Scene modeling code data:
* * * * * * * * *
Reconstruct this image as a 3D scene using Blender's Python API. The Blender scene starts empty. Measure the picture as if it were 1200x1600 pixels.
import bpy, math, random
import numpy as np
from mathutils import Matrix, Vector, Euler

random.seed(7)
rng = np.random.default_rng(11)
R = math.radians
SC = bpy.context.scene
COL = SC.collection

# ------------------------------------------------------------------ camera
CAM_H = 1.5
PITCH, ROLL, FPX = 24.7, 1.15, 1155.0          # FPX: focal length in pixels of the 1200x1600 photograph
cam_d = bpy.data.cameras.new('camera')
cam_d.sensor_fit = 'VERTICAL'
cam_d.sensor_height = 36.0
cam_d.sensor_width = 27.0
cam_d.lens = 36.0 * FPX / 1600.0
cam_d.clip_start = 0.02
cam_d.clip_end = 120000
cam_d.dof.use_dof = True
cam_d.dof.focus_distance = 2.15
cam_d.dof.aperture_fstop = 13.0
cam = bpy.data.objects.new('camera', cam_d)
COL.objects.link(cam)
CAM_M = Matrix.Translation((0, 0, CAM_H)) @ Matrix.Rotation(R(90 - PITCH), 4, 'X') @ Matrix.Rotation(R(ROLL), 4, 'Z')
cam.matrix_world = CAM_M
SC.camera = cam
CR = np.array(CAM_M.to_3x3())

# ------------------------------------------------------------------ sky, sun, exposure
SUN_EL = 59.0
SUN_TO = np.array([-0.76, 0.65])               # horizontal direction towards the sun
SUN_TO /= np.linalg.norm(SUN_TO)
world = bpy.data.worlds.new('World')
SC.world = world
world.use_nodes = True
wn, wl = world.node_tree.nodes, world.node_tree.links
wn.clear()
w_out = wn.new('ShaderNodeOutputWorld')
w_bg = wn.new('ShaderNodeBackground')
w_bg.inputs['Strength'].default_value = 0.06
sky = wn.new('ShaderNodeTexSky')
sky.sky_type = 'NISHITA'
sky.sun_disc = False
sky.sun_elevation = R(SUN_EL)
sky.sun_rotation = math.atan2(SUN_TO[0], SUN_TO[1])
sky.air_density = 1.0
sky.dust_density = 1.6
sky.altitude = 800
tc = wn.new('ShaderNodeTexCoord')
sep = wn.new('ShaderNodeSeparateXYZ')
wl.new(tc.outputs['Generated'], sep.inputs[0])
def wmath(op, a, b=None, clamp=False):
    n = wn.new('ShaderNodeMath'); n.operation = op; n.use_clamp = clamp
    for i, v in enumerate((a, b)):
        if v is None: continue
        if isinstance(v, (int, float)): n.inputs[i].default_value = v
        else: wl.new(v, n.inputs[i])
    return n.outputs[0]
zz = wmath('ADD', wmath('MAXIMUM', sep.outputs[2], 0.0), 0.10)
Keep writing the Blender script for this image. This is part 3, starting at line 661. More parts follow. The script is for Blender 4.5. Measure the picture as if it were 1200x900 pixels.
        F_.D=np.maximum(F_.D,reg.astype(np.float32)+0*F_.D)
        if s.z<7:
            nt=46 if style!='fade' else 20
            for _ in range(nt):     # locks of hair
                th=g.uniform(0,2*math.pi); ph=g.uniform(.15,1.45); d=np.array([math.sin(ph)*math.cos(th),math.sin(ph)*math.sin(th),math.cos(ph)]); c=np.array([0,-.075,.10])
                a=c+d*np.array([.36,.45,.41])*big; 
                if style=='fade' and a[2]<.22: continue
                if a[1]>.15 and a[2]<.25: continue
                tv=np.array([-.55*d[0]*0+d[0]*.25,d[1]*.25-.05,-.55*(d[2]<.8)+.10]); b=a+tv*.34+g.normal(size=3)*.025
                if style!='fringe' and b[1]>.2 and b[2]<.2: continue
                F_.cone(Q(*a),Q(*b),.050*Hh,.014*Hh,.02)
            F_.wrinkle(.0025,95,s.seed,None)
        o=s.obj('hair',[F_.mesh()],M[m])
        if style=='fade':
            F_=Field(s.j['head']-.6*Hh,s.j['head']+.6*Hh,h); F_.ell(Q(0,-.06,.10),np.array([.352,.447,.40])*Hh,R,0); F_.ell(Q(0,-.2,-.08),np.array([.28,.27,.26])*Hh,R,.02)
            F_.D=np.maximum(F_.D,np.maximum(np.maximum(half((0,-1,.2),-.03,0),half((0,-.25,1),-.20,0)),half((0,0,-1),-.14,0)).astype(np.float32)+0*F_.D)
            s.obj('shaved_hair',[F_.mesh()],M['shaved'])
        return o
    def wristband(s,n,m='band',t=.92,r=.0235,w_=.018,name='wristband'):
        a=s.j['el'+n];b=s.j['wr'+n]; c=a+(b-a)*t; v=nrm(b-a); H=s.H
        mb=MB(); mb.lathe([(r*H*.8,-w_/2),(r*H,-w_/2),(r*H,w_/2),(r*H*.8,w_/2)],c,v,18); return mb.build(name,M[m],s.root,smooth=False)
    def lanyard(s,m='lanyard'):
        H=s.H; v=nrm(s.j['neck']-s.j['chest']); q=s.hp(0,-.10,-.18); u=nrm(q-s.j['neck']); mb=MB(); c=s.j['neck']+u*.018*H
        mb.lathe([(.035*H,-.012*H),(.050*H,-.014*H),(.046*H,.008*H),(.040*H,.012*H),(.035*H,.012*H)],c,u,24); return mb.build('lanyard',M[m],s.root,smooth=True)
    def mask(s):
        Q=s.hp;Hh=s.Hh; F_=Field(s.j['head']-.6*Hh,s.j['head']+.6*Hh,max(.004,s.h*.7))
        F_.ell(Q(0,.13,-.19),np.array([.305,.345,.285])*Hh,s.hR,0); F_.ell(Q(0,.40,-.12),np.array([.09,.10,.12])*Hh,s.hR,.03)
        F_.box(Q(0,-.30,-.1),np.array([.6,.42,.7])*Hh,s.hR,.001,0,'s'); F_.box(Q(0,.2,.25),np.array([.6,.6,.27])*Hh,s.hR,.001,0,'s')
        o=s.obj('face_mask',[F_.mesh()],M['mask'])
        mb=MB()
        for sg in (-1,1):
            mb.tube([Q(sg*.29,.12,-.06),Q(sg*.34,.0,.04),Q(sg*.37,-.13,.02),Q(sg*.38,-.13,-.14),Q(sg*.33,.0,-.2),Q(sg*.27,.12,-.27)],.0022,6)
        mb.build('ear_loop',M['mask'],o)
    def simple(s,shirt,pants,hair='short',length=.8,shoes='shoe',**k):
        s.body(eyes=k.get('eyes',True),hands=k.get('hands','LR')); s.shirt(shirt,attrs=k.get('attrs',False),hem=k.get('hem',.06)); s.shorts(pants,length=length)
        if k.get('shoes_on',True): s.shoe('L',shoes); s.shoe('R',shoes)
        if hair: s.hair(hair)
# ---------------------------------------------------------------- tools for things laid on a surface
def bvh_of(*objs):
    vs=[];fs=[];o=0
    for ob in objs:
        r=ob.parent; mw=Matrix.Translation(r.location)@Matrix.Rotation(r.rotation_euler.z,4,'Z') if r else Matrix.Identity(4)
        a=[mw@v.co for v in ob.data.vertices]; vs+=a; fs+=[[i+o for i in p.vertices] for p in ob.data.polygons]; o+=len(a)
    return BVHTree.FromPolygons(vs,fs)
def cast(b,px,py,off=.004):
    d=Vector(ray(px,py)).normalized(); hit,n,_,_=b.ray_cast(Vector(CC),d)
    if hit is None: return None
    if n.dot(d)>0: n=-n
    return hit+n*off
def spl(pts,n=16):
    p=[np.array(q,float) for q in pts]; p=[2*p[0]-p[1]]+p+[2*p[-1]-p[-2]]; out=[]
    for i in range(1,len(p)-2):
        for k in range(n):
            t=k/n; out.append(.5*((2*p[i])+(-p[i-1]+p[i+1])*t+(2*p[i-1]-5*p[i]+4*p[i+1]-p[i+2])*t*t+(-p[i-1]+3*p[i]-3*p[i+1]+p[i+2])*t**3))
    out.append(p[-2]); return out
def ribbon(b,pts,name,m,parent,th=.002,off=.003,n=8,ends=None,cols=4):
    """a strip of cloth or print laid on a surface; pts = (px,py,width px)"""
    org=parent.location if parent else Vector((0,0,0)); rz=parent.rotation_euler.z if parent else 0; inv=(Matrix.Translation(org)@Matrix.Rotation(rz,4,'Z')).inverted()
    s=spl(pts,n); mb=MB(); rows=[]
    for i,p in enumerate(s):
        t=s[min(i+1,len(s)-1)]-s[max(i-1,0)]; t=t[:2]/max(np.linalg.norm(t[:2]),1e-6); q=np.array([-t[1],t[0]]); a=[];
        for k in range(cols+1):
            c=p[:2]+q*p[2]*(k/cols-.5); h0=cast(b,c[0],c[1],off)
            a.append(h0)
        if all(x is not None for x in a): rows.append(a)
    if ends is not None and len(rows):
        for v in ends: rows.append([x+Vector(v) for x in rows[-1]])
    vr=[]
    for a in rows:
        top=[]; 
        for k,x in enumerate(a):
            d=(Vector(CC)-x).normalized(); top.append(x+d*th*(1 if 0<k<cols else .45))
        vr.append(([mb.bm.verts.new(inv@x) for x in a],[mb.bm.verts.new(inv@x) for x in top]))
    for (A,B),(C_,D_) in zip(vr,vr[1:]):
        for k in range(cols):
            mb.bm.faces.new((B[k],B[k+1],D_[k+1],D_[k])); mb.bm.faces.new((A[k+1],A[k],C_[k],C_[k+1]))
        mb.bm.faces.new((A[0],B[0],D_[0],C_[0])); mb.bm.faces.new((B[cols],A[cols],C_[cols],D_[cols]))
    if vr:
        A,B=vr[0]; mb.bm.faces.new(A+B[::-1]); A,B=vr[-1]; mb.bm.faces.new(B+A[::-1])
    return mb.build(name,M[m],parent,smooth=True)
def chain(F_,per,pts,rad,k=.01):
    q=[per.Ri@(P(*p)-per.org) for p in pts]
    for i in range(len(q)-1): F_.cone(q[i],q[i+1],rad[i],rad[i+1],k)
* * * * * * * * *
(Problem to solve): Write out a verbatim copy of the data, beginning with its first line and ending with the line that contains "from mathutils import Matrix, Vector, Euler".

(Complete response):
Reconstruct this image as a 3D scene using Blender's Python API. The Blender scene starts empty. Measure the picture as if it were 1200x1600 pixels.
import bpy, math, random
import numpy as np
from mathutils import Matrix, Vector, Euler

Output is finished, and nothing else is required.